— START —

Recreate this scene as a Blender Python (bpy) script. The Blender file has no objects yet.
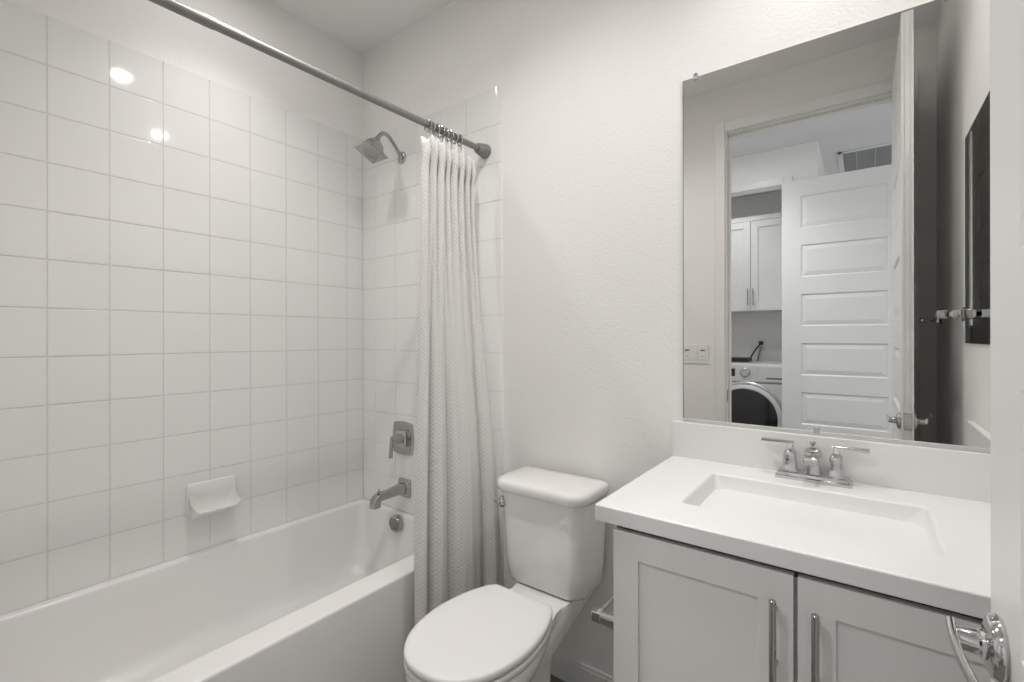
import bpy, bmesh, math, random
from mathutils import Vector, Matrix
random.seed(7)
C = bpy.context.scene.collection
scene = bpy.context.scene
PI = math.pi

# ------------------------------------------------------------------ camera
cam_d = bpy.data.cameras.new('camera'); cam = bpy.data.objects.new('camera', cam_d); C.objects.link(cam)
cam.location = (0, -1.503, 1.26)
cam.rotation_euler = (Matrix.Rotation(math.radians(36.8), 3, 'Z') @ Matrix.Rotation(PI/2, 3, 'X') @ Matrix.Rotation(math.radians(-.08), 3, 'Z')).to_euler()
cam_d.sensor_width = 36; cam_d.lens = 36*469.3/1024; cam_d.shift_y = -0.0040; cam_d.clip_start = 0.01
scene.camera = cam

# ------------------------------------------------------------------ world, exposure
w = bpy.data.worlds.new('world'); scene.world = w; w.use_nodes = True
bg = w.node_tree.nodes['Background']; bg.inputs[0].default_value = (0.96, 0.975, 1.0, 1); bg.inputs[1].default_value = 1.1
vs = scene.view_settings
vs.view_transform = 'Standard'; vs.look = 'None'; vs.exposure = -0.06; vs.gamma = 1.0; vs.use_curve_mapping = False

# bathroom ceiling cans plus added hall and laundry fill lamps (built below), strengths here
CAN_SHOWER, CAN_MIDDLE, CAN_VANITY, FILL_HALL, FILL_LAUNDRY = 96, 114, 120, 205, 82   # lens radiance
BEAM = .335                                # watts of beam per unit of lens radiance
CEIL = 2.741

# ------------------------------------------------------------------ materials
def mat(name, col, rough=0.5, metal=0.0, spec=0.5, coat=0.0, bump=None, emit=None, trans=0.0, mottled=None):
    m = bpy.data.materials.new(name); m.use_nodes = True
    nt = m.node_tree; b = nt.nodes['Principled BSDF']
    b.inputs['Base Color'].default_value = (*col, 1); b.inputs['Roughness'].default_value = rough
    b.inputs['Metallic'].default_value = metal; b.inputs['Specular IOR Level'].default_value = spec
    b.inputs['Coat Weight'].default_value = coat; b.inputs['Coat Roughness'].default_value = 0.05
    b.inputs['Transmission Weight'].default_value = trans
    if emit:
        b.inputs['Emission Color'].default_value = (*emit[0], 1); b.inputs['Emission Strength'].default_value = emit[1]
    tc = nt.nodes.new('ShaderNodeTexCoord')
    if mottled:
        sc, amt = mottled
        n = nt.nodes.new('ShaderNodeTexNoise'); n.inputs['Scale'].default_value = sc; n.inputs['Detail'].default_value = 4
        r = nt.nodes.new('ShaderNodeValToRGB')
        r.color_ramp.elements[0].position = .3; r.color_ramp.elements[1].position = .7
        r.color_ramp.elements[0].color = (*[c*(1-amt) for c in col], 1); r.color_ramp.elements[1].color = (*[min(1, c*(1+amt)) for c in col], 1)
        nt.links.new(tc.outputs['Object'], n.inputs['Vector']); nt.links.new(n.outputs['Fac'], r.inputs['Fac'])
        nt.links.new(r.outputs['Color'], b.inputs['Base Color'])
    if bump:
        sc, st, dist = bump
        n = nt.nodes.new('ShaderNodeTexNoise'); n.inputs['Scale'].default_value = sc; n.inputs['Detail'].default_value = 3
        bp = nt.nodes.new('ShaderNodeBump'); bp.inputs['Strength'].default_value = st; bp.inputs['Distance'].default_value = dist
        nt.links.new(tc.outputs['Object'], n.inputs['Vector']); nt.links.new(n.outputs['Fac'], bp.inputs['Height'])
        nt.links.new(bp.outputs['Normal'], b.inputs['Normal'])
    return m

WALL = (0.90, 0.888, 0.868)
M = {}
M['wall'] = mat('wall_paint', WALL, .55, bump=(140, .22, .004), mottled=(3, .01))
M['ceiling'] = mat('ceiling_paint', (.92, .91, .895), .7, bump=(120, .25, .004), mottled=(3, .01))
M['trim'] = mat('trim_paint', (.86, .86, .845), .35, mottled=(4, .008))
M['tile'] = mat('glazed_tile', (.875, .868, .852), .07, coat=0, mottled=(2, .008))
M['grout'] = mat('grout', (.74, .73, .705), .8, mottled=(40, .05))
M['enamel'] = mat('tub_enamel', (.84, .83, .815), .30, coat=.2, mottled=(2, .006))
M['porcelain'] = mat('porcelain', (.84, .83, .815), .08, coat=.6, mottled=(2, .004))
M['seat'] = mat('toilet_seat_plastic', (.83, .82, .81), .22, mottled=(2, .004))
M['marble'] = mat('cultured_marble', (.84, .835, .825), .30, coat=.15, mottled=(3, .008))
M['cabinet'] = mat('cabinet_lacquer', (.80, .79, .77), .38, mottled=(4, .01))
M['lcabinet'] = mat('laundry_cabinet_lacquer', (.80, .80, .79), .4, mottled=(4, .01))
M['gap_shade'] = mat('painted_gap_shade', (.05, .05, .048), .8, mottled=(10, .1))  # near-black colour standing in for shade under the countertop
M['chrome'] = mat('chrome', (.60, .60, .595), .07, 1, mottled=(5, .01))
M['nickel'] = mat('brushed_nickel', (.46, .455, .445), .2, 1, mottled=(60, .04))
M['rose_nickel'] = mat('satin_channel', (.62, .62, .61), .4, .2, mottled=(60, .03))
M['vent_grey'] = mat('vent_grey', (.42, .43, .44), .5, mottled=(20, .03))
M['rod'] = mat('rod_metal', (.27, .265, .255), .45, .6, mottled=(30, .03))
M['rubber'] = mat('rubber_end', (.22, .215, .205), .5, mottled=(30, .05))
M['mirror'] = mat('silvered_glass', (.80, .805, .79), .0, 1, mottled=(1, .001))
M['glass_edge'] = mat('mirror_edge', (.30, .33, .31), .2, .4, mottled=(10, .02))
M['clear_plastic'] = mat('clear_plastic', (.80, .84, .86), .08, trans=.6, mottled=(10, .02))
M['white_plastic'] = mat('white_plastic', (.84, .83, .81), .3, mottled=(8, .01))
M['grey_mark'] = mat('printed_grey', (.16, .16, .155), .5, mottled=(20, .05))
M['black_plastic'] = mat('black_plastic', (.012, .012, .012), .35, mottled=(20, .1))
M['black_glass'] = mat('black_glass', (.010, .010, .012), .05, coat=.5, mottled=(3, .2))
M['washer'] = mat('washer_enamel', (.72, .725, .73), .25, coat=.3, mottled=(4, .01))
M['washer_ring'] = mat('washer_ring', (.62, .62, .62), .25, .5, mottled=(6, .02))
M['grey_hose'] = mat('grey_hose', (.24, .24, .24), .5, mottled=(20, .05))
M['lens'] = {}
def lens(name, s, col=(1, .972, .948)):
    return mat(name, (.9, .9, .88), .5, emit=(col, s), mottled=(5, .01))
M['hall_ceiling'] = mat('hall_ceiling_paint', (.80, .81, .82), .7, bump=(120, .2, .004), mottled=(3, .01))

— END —

- **PROBLEM TO SOLVE**
Copy exactly the lines running from the beginning of the listing through the line that has "vs.view_transform = 'Standard';". Drop the pictures.

- **IN RESPONSE**
Recreate this scene as a Blender Python (bpy) script. The Blender file has no objects yet.
import bpy, bmesh, math, random
from mathutils import Vector, Matrix
random.seed(7)
C = bpy.context.scene.collection
scene = bpy.context.scene
PI = math.pi

# ------------------------------------------------------------------ camera
cam_d = bpy.data.cameras.new('camera'); cam = bpy.data.objects.new('camera', cam_d); C.objects.link(cam)
cam.location = (0, -1.503, 1.26)
cam.rotation_euler = (Matrix.Rotation(math.radians(36.8), 3, 'Z') @ Matrix.Rotation(PI/2, 3, 'X') @ Matrix.Rotation(math.radians(-.08), 3, 'Z')).to_euler()
cam_d.sensor_width = 36; cam_d.lens = 36*469.3/1024; cam_d.shift_y = -0.0040; cam_d.clip_start = 0.01
scene.camera = cam

# ------------------------------------------------------------------ world, exposure
w = bpy.data.worlds.new('world'); scene.world = w; w.use_nodes = True
bg = w.node_tree.nodes['Background']; bg.inputs[0].default_value = (0.96, 0.975, 1.0, 1); bg.inputs[1].default_value = 1.1
vs = scene.view_settings
vs.view_transform = 'Standard'; vs.look = 'None'; vs.exposure = -0.06; vs.gamma = 1.0; vs.use_curve_mapping = False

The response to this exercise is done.